A comienzos de septiembre mi hija menor, Eva, comenzó la carrera de Historia del Arte en la UH, la misma que yo elegí treinta y cinco años atrás y de la cual me gradué un lustro más tarde. Transcurridas un par de semanas me llamó, preocupada, para hacerme una serie de preguntas relacionadas con la asignatura introductoria. Para empezar, cómo se puede saber cuándo un objeto es artístico y cuándo no.

Me resultó mucho más fácil explicarle cuándo no, porque el kitsch nos rodea, el mal gusto está en todas partes. No sé si en el indio hecho de sueño y cobre, pero desde luego en los trajes que se ponen los locutores y presentadores de televisión: con raras excepciones se trata de modelos que ya debieron ser viejos en la época en que Germán Pinelli era un mozalbete. Como el trabajo de aquellos es dar la cara al público, un criterio anquilosado y simplista de la elegancia (a saber, que un traje siempre viste, aunque el usuario parezca un tamal mal envuelto) los obliga a hacer el ridículo, a pugnar por mover los brazos enfundado en un indumento tres tallas por debajo de la suya. Está, también, en las tiendas consagradas a la venta de objetos aproximadamente decorativos (adornos, relojes, floreros, cuadros) donde reina el mal gusto más feroz, de tal densidad que casi tiene vida propia. No puedo jurarlo, pero apostaría a que vienen de sitios muy parecidos a esas tiendas de chinos que hay en todas las ciudades importantes de Europa y América. Sitios en que la mercadería barata se acumula por toneladas. Imagino algo como el almacén al que va a perderse el Arca de la Alianza.

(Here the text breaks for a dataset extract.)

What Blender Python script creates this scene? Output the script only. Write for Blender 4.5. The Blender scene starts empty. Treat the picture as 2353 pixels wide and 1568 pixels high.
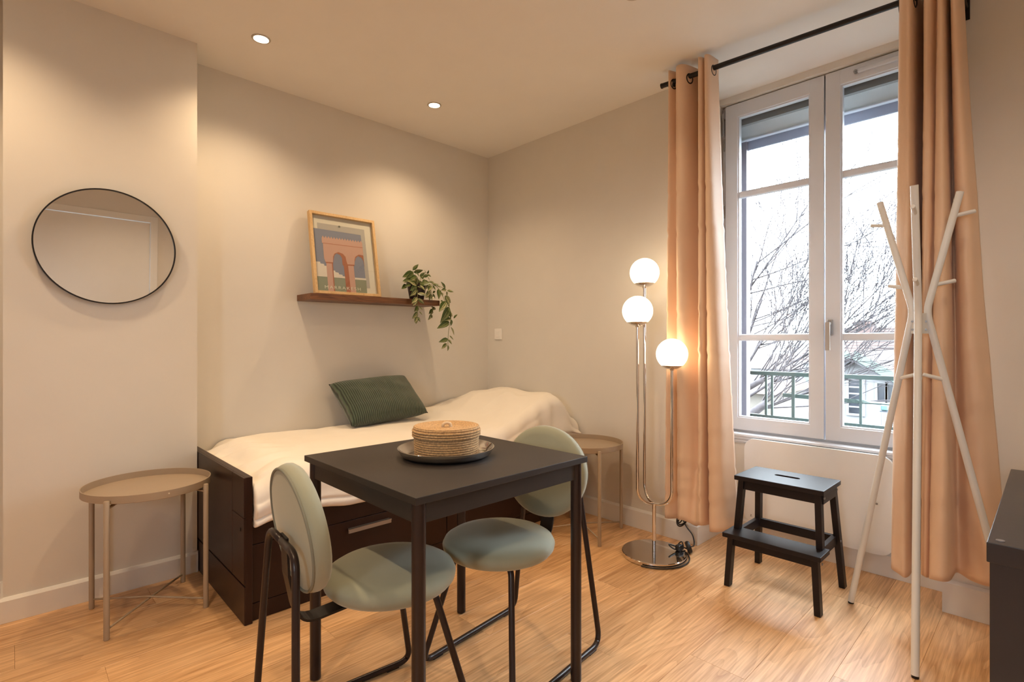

Raro es el hogar cubano a salvo de esas manufacturas abominables contra las que ya rompiera una lanza Enrique Colina en su llorado documental Estética, de 1985. El fenómeno ya era grave en esa época, y ha ido a peor, porque ahora también vienen de afuera. Se pasó del mal gusto al parecer inherente al socialismo a rastrear y consumir el mal gusto del capitalismo.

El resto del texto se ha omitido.